Since 1986, when he first started campaigning against educational bureaucrats and trendy ideology, Mr Seaton, now in his sixties, has become a prolific and skilled articulator of parental disquiet.

He is invaluable to journalists on deadline and editors on a quiet weekend, always available on the phone, a man who can be relied on for a stout defence of conservative values in pretty much any aspect of schooling you mention.

His typically robust view on teacher training is: “Young trainee teachers are brainwashed into the brave new world of efficiency, excuses and political correctness.”

From something controversial such as sex and drugs education (bad) to something no longer contentious, say the abolition of O-levels (bad), you know what you will get from Mr Seaton and the CRE.

The two are pretty much interchangeable as, sitting in his son’s bedroom with a computer and a telephone, he is overwhelmingly the motive force.

This is not to ignore the membership - he says there are 3,000 associates - nor to dismiss the help he gets from the redoubtable Katie Ivens, the former Westminster borough councillor who does the radio and TV appearances in London. But without Nick Seaton there would probably be no CRE.

If you ask him where it all began, he says that it started when York’s grammar school system voted to go comprehensive. He was against the change partly because his son was in a selective school (he was educated at the private St Peter’s school, on a scholarship). But he was also angered to discover that - as he puts it - the governors who voted for abolition were academics and lecturers from the city’s university.

He started with a York parents’ action group which then became national, and the rest we know. Except of course this is only part of the story.

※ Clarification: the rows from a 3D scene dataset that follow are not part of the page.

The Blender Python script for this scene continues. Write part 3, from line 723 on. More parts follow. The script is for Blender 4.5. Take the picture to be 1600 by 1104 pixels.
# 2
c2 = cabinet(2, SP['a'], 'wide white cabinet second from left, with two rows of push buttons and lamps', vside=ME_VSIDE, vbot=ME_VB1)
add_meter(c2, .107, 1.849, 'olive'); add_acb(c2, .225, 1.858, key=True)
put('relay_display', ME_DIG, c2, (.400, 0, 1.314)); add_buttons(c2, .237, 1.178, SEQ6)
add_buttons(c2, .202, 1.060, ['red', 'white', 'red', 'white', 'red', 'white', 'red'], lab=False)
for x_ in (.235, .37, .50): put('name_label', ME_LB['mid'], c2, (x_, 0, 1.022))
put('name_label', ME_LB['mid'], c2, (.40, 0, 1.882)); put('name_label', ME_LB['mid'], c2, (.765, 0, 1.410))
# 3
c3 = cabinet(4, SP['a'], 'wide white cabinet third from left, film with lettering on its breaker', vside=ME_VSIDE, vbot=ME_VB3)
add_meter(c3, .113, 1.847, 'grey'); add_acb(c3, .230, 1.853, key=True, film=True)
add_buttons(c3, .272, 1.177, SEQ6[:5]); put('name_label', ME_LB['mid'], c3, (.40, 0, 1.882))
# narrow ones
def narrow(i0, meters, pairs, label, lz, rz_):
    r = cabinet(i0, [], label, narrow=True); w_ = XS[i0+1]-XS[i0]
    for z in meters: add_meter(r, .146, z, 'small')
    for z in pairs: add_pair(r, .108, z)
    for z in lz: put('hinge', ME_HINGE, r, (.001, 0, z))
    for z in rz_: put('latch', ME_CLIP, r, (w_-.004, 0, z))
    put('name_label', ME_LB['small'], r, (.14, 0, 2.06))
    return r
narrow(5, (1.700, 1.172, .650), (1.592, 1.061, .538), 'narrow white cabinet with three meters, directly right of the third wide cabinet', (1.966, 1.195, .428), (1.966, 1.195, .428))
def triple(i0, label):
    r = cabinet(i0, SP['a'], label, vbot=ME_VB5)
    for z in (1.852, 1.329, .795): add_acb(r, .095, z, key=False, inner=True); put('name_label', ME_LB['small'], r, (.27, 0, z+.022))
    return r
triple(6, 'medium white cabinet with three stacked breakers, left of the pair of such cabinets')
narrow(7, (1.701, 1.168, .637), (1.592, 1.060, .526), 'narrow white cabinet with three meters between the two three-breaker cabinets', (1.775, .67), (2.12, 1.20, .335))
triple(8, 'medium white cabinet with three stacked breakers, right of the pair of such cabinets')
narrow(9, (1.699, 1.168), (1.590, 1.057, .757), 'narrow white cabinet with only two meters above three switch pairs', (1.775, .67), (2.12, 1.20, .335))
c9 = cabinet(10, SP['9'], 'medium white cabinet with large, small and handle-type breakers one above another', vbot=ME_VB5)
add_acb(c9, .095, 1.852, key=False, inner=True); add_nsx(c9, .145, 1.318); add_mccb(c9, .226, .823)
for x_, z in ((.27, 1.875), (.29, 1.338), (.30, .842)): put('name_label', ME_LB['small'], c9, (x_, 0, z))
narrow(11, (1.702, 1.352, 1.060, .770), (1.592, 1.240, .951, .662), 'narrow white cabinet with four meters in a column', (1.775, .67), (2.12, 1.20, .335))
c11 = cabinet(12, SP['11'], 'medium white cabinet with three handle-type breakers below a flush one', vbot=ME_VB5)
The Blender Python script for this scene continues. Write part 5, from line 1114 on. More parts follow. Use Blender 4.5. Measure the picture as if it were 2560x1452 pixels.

Despite a reluctance to talk about himself, Mr Seaton is a keen and effective networker.

He was, for example, a regular presence at the educational concern groups organised by Baroness Caroline Cox in the late 1980s and that, in some ways, is where the CRE was truly founded. It was part of a loose but influential coalition including Fred Naylor, the campaigner for selective education, the National Grammar Schools Association, the Institute of Economic Affairs, Dr John Marks and Baroness Cox herself. He has written at least one pamphlet for the Centre for Policy Studies, the right-of-centre think tank.

The CRE first came to national prominence in the dispute over history at Lewes Priory school, in Sussex, when the attempt by Chris McGovern and Anthony Freeman to teach an extra O-level course led to their suspension and the eventual loss of their jobs.

The GCSE had recently been introduced amid complaints that it was insufficiently rigorous.

The Campaign for Real Education also helped to orchestrate complaints about the way reading was taught, complaints which eventually led to the introduction of phonic teaching methods and the national literacy strategy.

A quietly spoken, diffident man, Mr Seaton had been a paratrooper and a local car salesman before becoming a full-time education campainger. He says the CRE is run on a shoestring budget of a few thousand pounds with contributions from supporters. “We rely on donations and sometimes helpful firms.”